Well, this never happened at our table. But we did have a NE character "cursed" to a new alignment and has been LG ever since (most of his levels, actually). The player grumbles about it at times, but plays him as a very brutish LG. The rest of us laugh when the DM tells him his actions are against his cursed alignment, he sighs, and smiles and goes along with it... that's the game after all.

I am hoping the OP will respond as I am curious as to how he would handle it...
 



Lanefan

Victoria Rules
I've played a Wild Magic sorcerer, and some of the wild surges change your appearance, age, etc. Those that temporary change your appearance are amusing, but some are permanent change, which are a problem and I can understand if one refuse to accept it, or simply not want to play that character anymore.
Ah. For us, changes like that are an occasional fact of life; as wild magic surges (WMS) are an underlying, if infrequent, risk of using any magic.

And given what else WMS can do to you, someone else, or the surrounding neighbourhood, appearance change is really quite an innocuous outcome. :)
 

Lanefan

Victoria Rules
  • XP loss - this was probably a worse effect than death in AD&D, creating radical party imbalance; worse in 3E when death also meant level loss
Totally disagree on this one. Yes level loss is bad - and that's the whole point! Lose a level or two or three and you either have to do a lot of adventuring to catch up or find a very high level Cleric and pay through the nose for a (Greater) Restoration. In broader terms, given as how death has been made relatively trivial to overcome there need to be other things in the game that can really seriously knock a PC backward long-term. Level loss is one such.

And yes, 3e and 4e didn't handle varying in-party levels very well, but all the other editions do.

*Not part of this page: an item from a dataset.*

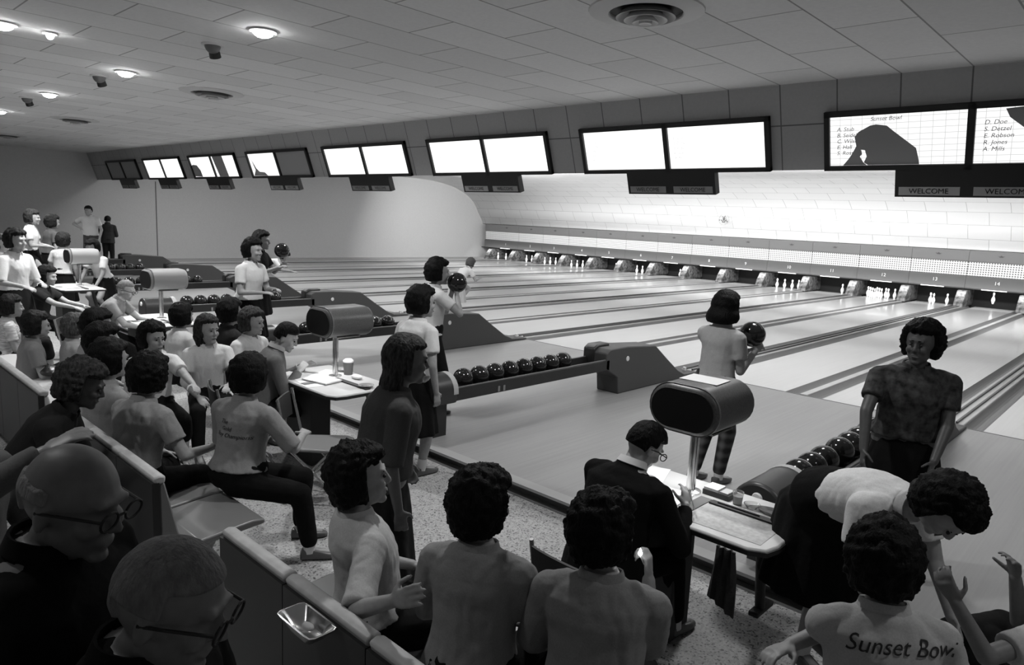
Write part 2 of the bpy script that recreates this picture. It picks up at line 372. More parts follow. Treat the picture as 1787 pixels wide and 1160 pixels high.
stand = {1: (3, 5), 2: (4, 8), 3: (1, 4, 8), 4: (0, 2, 5), 5: (9,), 6: (4, 5), 7: (9,), 10: (3, 4, 5, 9), 11: (9,), 12: tuple(range(10)), 13: (4, 2, 9), 14: ()}
rn = ['the head pin', 'left pin of the second row', 'right pin of the second row', 'left pin of the third row', 'middle pin of the third row', 'right pin of the third row',
      'leftmost pin of the back row', 'second pin of the back row', 'third pin of the back row', 'rightmost pin of the back row']
for no, ids in stand.items():
    k = (16-no)//2; side = 1 if no % 2 == 0 else -1; mx = sum(lane_span(k, side))/2
    for i in ids:
        lb = ('white pin on lane %s, %s' % (NUM[no], rn[i])) if len(ids) > 1 else 'lone white pin standing on lane %s' % NUM[no]
        pin(mx+pos[i][0]*SP, 17.75+pos[i][1]*.264, 0, lb, 'standing bowling pins')
pin(sum(lane_span(1, 1))/2-.05, 18.6, .17, 'white pin held in the machine opening above lane 14', 'standing bowling pins')
# emblem on the cove
c = aty(1265, 383, 18.42)
t = thing('wall_emblem', 'small round emblem with a figure on the white tiled wall', 'emblem', c)
mb = MB(); rr = .23
mb.rings([[V((c.x+r*math.cos(a*math.pi/16), c.y-.08-d, c.z+r*math.sin(a*math.pi/16))) for a in range(32)] for r, d in ((rr, 0), (rr, .03), (rr-.012, .03), (rr-.012, 0))], False).build('ring', G(.5), t)
mb = MB(); 
for a in range(16):
    q = a*math.pi/8; mb.cyl((c.x+(rr+.02)*math.cos(q), c.y-.09, c.z+(rr+.02)*math.sin(q)), (c.x+(rr+.05)*math.cos(q), c.y-.09, c.z+(rr+.05)*math.sin(q)), .004)
mb.build('rays', G(.5), t)
mb = MB(); mb.ell((c.x, c.y-.1, c.z+.02), (.05, .02, .07)); mb.cap((c.x-.12, c.y-.1, c.z-.02), (c.x-.03, c.y-.1, c.z-.09), .016); mb.cap((c.x+.12, c.y-.1, c.z-.02), (c.x+.03, c.y-.1, c.z-.09), .016)
mb.cap((c.x+.02, c.y-.1, c.z+.08), (c.x+.05, c.y-.1, c.z+.15), .012); mb.cap((c.x-.04, c.y-.1, c.z+.08), (c.x-.06, c.y-.1, c.z+.13), .012); mb.cap((c.x-.06, c.y-.1, c.z-.12), (c.x+.06, c.y-.1, c.z-.12), .014)
mb.ell((c.x-.19, c.y-.1, c.z-.03), (.025, .02, .025)); mb.ell((c.x+.16, c.y-.1, c.z-.08), (.025, .02, .03)); mb.build('figure', G(.12), t)
# ------------------------------------------------------------------ score screens
def fpoly(mb, pts, off, th=.004):
    """polygon of (x,z) laid on the fascia"""
    n = len(pts); a = [pf(x, z, off) for x, z in pts]; b = [pf(x, z, off-th) for x, z in pts]
    return mb.add(a+b, [tuple(range(n)), tuple(range(n, 2*n))[::-1]]+[(i, (i+1) % n, n+(i+1) % n, n+i) for i in range(n)])
def sheet_mat(name, lo, st):
    mt = bpy.data.materials.new(name); mt.use_nodes = True; nt = mt.node_tree; b = nt.nodes['Principled BSDF']; b.inputs['Base Color'].default_value = (.1, .1, .1, 1); b.inputs['Roughness'].default_value = .8
    tc = nt.nodes.new('ShaderNodeTexCoord'); s = nt.nodes.new('ShaderNodeSeparateXYZ'); c = nt.nodes.new('ShaderNodeCombineXYZ'); nt.links.new(tc.outputs['Object'], s.inputs[0])
    nt.links.new(s.outputs[0], c.inputs[0]); nt.links.new(s.outputs[2], c.inputs[1])
    br = nt.nodes.new('ShaderNodeTexBrick'); br.offset = 0; 
    for kk, v in (('Scale', 1), ('Mortar Size', .0035), ('Mortar Smooth', .2), ('Brick Width', .115), ('Row Height', .058)): br.inputs[kk].default_value = v
    br.inputs['Color1'].default_value = br.inputs['Color2'].default_value = (1, 1, 1, 1); br.inputs['Mortar'].default_value = (lo, lo, lo, 1)
    nt.links.new(c.outputs[0], br.inputs['Vector']); nt.links.new(br.outputs[0], b.inputs['Emission Color']); b.inputs['Emission Strength'].default_value = st; return mt
sheet = sheet_mat('projected_sheet', .55, .60); sheet2 = sheet_mat('projected_sheet_bright', .84, .75); ink = mat('projected_writing', .12, .9); off_m = mat('unlit_screen', .34, .8)
frame_m = mat('screen_frame', .010, .5); sign_m = mat('sign_plate', .32, .7)
names = [['A. Stub', 'B. Seidell', 'C. Wilson', 'E. Hall', 'S. Ross'], ['D. Doe', 'S. Detzel', 'E. Robson', 'R. Jones', 'A. Mills']]
scr_lab = {0: 'with the shadow of a hand over a score sheet', 1: 'with two bright sheets, directly left of the hand shadow screen', 2: 'both bright, third from the frame edge', 3: 'both bright, fourth from the frame edge',
           4: 'left half bright and right half unlit', 5: 'crossed by slanting shadows', 6: 'both bright, next to the unlit one at the far wall', 7: 'both halves unlit, at the far left wall'}
for k in range(8):
    cx = -P*k; z0, z1 = ZF, 3.53; hw = 1.43
    t = thing('score_screen', 'overhead score screen pair '+scr_lab[k], 'score screen', pf(cx, z0), 'overhead score screens')
    mb = MB()
    for a, b, c0, d in ((cx-hw, z0, cx+hw, z0+.05), (cx-hw, z1-.055, cx+hw, z1), (cx-hw, z0, cx-hw+.06, z1), (cx+hw-.06, z0, cx+hw, z1), (cx-.035, z0, cx+.035, z1)):
        fpoly(mb, [(a, b), (c0, b), (c0, d), (a, d)], .06, .06)
    mb.build('frame', frame_m, t)
    for s in (-1, 1):
        a, b = (cx-hw+.06, cx-.035) if s < 0 else (cx+.035, cx+hw-.06)
        offp = k == 7 or (k == 4 and s > 0)
        sc_ = fpoly(MB(), [(a, z0+.05), (b, z0+.05), (b, z1-.055), (a, z1-.055)], .025, .02).build('screen', off_m if offp else (sheet if k == 0 else sheet2), t)
        if not offp:
            mb = MB(); nm = names[(s > 0)]
            sz = .062 if k == 0 else .05
            rows = [(z1-.10, a+.42, 'Sunset Bowl')]+[(z1-.19-.062*i, a+.07, nm[i]) for i in range(5)]
            if k > 3: rows = rows[1:4]
            for zz, xx, tx in rows:
                vs, fs = text_mesh(tx, sz, .0005, .2, 'LEFT'); n0 = V((0, -1, -.35)).normalized(); up = V((0, -.35, 1)).normalized()
                mb.add([pf(xx, zz, .028)+V((1, 0, 0))*v.x+up*v.y for v in vs], fs)
            mb.build('writing', ink if k == 0 else mat('projected_writing_faint', .55, .9, emit=.1), sc_)
    # shadows thrown on the projected sheets are grey plates laid over the glowing screens
    mb = MB(); pl = []
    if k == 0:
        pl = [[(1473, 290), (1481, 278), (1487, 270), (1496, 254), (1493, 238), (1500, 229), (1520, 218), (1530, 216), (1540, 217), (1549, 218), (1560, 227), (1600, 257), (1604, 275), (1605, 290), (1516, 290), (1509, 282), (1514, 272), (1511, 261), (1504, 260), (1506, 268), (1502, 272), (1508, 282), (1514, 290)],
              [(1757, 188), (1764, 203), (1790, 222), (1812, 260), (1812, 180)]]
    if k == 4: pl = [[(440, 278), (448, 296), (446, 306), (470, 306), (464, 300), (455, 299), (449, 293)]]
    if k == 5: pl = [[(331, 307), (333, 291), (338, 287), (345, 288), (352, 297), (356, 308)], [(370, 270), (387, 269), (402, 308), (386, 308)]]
    if pl:
        for q in pl:
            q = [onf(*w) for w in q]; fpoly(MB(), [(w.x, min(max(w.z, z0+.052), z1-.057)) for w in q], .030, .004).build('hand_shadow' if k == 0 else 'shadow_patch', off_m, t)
    sb = fpoly(MB(), [(cx-.68, z0-.28), (cx+.68, z0-.28), (cx+.68, z0+.01), (cx-.68, z0+.01)], .05, .10).build('sign_box', frame_m, t)
    for s in (-1, 1):
        a, b = (cx-.64, cx-.06) if s < 0 else (cx+.06, cx+.64)
        fpoly(MB(), [(a, z0-.26), (b, z0-.26), (b, z0-.175), (a, z0-.175)], .056, .01).build('name_plate', sign_m, sb)
        vs, fs = text_mesh('WELCOME', .078, .001); up = V((0, -.35, 1)).normalized(); mb = MB()
        mb.add([pf((a+b)/2, z0-.218, .060)+V((1, 0, 0))*v.x+up*v.y for v in vs], fs).build('lettering', G(.008), sb)
# ------------------------------------------------------------------ ceiling fittings
def diffuser(x, y, label):
    t = thing('ceiling_diffuser', label, 'air diffuser', (x, y, ZC), 'round air diffusers'); wm = mat('diffuser_white', .55, .5)
    MB().lathe([(.46, 0), (.455, -.012), (.30, -.03), (.29, -.02), (.29, 0)], (x, y, ZC)).build('flange', wm, t, smooth=True)
    MB().lathe([(.285, -.0), (.285, -.004)], (x, y, ZC)).build('throat', G(.01), t)
    for i, (r, z) in enumerate(((.235, -.045), (.17, -.065), (.10, -.085))):
        MB().lathe([(r-.045, z+.045), (r, z), (r+.003, z-.012), (r-.012, z-.012), (r-.06, z+.03)], (x, y, ZC)).build('ring', wm if i else mat('diffuser_dark', .2, .4), t, smooth=True)
    MB().lathe([(.001, -.10), (.05, -.105), (.055, -.06), (.001, -.06)], (x, y, ZC)).build('hub', wm, t, smooth=True)
diffuser(-1.66, -4.58, 'large round air diffuser in the ceiling above the near score table')
diffuser(-9.26, -4.74, 'round air diffuser just past the row of glowing downlights')
diffuser(-15.9, -4.8, 'dark flat-looking air diffuser between the diffuser row and the side wall')
diffuser(-22.6, -4.7, 'farthest round air diffuser, cut by the left frame edge')
def downlight(px, py, label, r=.10, on=True):
    c = atz(px, py, ZC)
    t = thing('downlight' if on else 'directional_spotlight', label, 'ceiling light', c, 'glowing downlights' if on else 'unlit ceiling spotlights')
    MB().lathe([(r+.03, 0), (r+.03, -.015), (r, -.02), (r, 0)], c).build('trim_ring', G(.6), t, smooth=True)
    if on: MB().ell(c+V((0, 0, -.02)), (r*.95, r*.95, .05)).build('bulb', mat('lamp_glow', .9, .3, emit=28), t, smooth=True)
    else:
        MB().ell(c+V((0, 0, -.01)), (r*.98, r*.98, .09)).build('eyeball', G(.12), t, smooth=True)
        MB().cyl(c+V((-.02, .02, -.05)), c+V((-.05, .05, -.12)), .055, .06, 20).build('snout', G(.015), t)
for x, y, lb in ((459, 53, 'brightest glowing downlight, nearest of the lit row'), (219, 125, 'second glowing downlight of the lit row'), (86, 163, 'third glowing downlight, smallest of the clear three'),
                 (4, 40, 'glowing downlight at the top left frame edge'), (0, 193, 'glowing downlight low on the left frame edge')): downlight(x, y, lb)
downlight(87, 57, 'tiny glowing downlight between two rows', .04)
for x, y, lb in ((371, 77, 'dark ceiling spotlight beside the brightest downlight'), (173, 132, 'dark ceiling spotlight beside the second downlight'), (47, 170, 'dark ceiling spotlight beside the third downlight')): downlight(x, y, lb, .085, False)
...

And does this also mean you'd never want to see random XP gain mechanics e.g. one of those Tomes that bestows a level on whoever reads it?
 

Lanefan

Victoria Rules
I’d tell the other player no. And because my table aren’t a-holes, it wouldn’t happen.
A-holes or not, if something in the game - be it another player, an opponent, a random magic effect, or whatever - does something to you that you can't/don't resist (either by failing a save or because there isn't one) then IMO for better or worse you're stuck with it.

In most if not all cases there's spells and effects in the game that can later mitigate or negate these things anyway - revival effects for death, restoration or curatives for a variety of other things, and wish-miracle-alter reality if you really need a bigger hammer - thus making pretty much any effect more or less temporary.

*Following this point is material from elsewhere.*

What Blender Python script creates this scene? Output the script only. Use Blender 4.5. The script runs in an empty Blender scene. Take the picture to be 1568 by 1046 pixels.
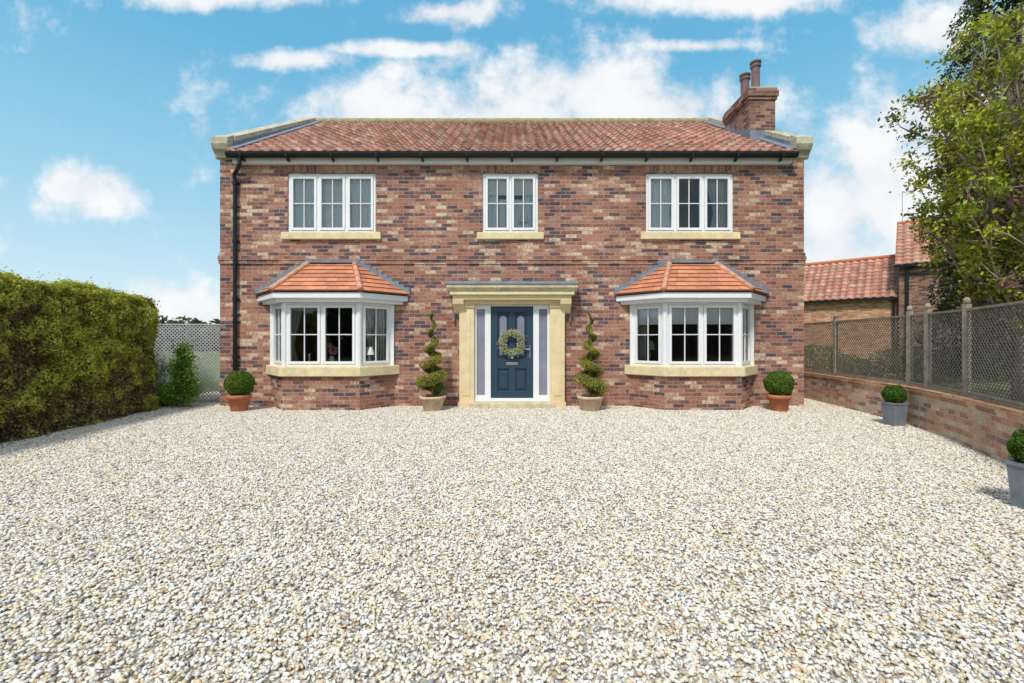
import bpy, math, random
import numpy as np
from mathutils import Vector, Matrix, noise as mnoise
random.seed(7); RNG=np.random.default_rng(7)
scene=bpy.context.scene
COL=scene.collection
R=math.radians

# ------------------------------------------------------------ helpers
def empty(name,loc=(0,0,0)):
    e=bpy.data.objects.new(name,None); e.empty_display_size=.3; e.location=loc; COL.objects.link(e); return e

class MB:
    def __init__(s): s.v=[];s.f=[];s.m=[];s.c=[];s.M=None;s.cc=(1,1,1)
    def add(s,vs,fs,mat=0,col=None):
        b=len(s.v)
        if s.M is not None: vs=[tuple(s.M@Vector(p)) for p in vs]
        s.v.extend([tuple(p) for p in vs])
        for f in fs:
            s.f.append([b+i for i in f]); s.m.append(mat); s.c.append(col or s.cc)
    def box(s,x0,x1,y0,y1,z0,z1,mat=0,col=None):
        s.add([(x0,y0,z0),(x1,y0,z0),(x1,y1,z0),(x0,y1,z0),(x0,y0,z1),(x1,y0,z1),(x1,y1,z1),(x0,y1,z1)],
              [(3,2,1,0),(4,5,6,7),(0,1,5,4),(1,2,6,5),(2,3,7,6),(3,0,4,7)],mat,col)
    def prismz(s,pts,z0,z1,mat=0,col=None):
        n=len(pts)
        vs=[(p[0],p[1],z0) for p in pts]+[(p[0],p[1],z1) for p in pts]
        fs=[tuple(range(n-1,-1,-1)),tuple(range(n,2*n))]+[(i,(i+1)%n,n+(i+1)%n,n+i) for i in range(n)]
        s.add(vs,fs,mat,col)
    def prismx(s,pts,x0,x1,mat=0,col=None): # pts (y,z)
        n=len(pts)
        vs=[(x0,p[0],p[1]) for p in pts]+[(x1,p[0],p[1]) for p in pts]
        fs=[tuple(range(n-1,-1,-1)),tuple(range(n,2*n))]+[(i,(i+1)%n,n+(i+1)%n,n+i) for i in range(n)]
        s.add(vs,fs,mat,col)
    def prismy(s,pts,y0,y1,mat=0,col=None): # pts (x,z)
        n=len(pts)
        vs=[(p[0],y0,p[1]) for p in pts]+[(p[0],y1,p[1]) for p in pts]
        fs=[tuple(range(n)),tuple(range(2*n-1,n-1,-1))]+[((i+1)%n,i,n+i,n+(i+1)%n) for i in range(n)]
        s.add(vs,fs,mat,col)
    def tube(s,path,rad,n=8,mat=0,col=None,cap=True):
        path=[Vector(p) for p in path]
        if not hasattr(rad,'__len__'): rad=[rad]*len(path)
        vs=[];fs=[]
        up=None
        for i,p in enumerate(path):
            t=(path[min(i+1,len(path)-1)]-path[max(i-1,0)]).normalized()
            if up is None:
                a=Vector((0,0,1)) if abs(t.z)<.9 else Vector((1,0,0))
                up=t.cross(a).normalized()
            else:
                up=(up-t*up.dot(t)).normalized()
            w=t.cross(up)
            for k in range(n):
                an=2*math.pi*k/n
                vs.append(p+(up*math.cos(an)+w*math.sin(an))*rad[i])
        for i in range(len(path)-1):
            for k in range(n):
                a=i*n+k;b=i*n+(k+1)%n
                fs.append((a,b,b+n,a+n))
        if cap:
            fs.append(tuple(range(n-1,-1,-1))); L=(len(path)-1)*n
            fs.append(tuple(range(L,L+n)))
        s.add(vs,fs,mat,col)
    def lathe(s,prof,c=(0,0,0),n=24,mat=0,col=None):
        vs=[];fs=[]
        for r,z in prof:
            for k in range(n):
                a=2*math.pi*k/n
                vs.append((c[0]+r*math.cos(a),c[1]+r*math.sin(a),c[2]+z))
        for i in range(len(prof)-1):
            for k in range(n):
                a=i*n+k;b=i*n+(k+1)%n
                fs.append((a,b,b+n,a+n))
        fs.append(tuple(range(n-1,-1,-1))); L=(len(prof)-1)*n
        fs.append(tuple(range(L,L+n)))
        s.add(vs,fs,mat,col)
    def build(s,name,mats,parent=None,smooth=False,bevel=0):
        me=bpy.data.meshes.new(name); me.from_pydata(s.v,[],s.f); 
        for m in mats: me.materials.append(m)
        me.polygons.foreach_set('material_index',s.m)
        if smooth: me.polygons.foreach_set('use_smooth',[True]*len(s.f))
        uv=me.uv_layers.new(name='UVMap')
        arr=np.zeros((len(me.loops),2),dtype=np.float32)
        cols=np.ones((len(me.loops),4),dtype=np.float32)
        for p,cc in zip(me.polygons,s.c):
            n=p.normal
            if abs(n.z)>.95: tx=Vector((1,0,0)); ty=Vector((0,1,0))
            else:
                tx=Vector((-n.y,n.x,0)).normalized()
                if abs(tx.x)>abs(tx.y): tx=tx if tx.x>0 else -tx
                else: tx=tx if tx.y>0 else -tx
                ty=Vector((0,0,1)) if abs(n.z)<.3 else n.cross(tx)
                if ty.z<0: ty=-ty
            for li in p.loop_indices:
                co=me.vertices[me.loops[li].vertex_index].co
                arr[li]=(co.dot(tx),co.dot(ty)); cols[li,:3]=cc
        uv.data.foreach_set('uv',arr.ravel())
        ca=me.color_attributes.new('Col','FLOAT_COLOR','CORNER'); ca.data.foreach_set('color',cols.ravel())
        ob=bpy.data.objects.new(name,me); COL.objects.link(ob)
        if parent: ob.parent=parent
        if bevel:
            b=ob.modifiers.new('bev','BEVEL'); b.width=bevel; b.segments=2; b.limit_method='ANGLE'
        return ob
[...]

Sports analogy: a hockey player plays because s/he enjoys playing the game and is maybe even halfway good at it, but still has to accept that there'll be times when some seriously un-fun stuff happens such as season-ending injuries.
 

Umbran

Mod Squad
Staff member
Supporter
A-holes or not, if something in the game - be it another player, an opponent, a random magic effect, or whatever - does something to you that you can't/don't resist (either by failing a save or because there isn't one) then IMO for better or worse you're stuck with it.

There are limits. There are things you don't do to a PC without the player's consent.

Exactly what those things are will vary from table to table. But, a blanket, "Well you failed your save, so they get to do what they want," is not generally acceptable.